The shareholders of Owl Rock Capital approved the reduction of the company’s minimum asset coverage ratio to 150% from 200%. The change was voted on at the company’s annual meeting of shareholders held on June 8 and is effective as of June 9. The company plans to target a debt to equity range of 0.90x to 1.25x and will maintain its direct origination strategy with no change to its investment philosophy.

“We welcome our shareholders’ approval of this step, which will give us increased capacity to pursue our strategy of lending to strong upper-middle market companies,” Craig W. Packer, CEO of Owl Rock Capital, said. “This greater flexibility will enhance our ability to support our existing portfolio companies and selectively originate new investments, which in turn will allow us to deliver attractive risk-adjusted returns to our shareholders. The increased cushion to the regulatory limit will help us to continue to prudently manage risk and maintain a very strong balance sheet.”

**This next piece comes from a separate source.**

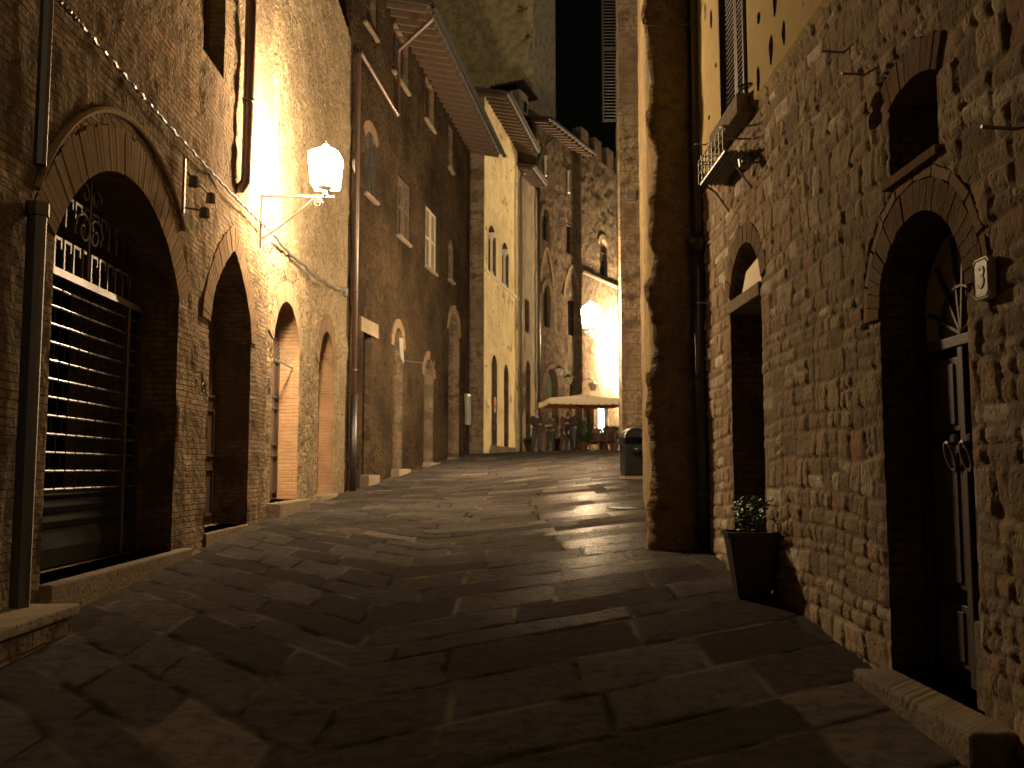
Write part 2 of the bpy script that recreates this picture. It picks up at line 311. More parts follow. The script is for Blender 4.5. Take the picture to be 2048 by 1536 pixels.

This change was made pursuant to Section 61(a)(2) of the Investment Company Act of 1940, as amended. Owl Rock Capital shareholders also reelected Brian Finn and Eric Kaye to the company’s board of directors and ratified the selection of KPMG as the company’s independent registered public accounting firm for the fiscal year ending Dec. 31, 2020.

Owl Rock Capital is a specialty finance company focused on lending to U.S. middle-market companies. As of March 31, 2020, the company had investments in 101 portfolio companies with an aggregate fair value of $8.9 billion.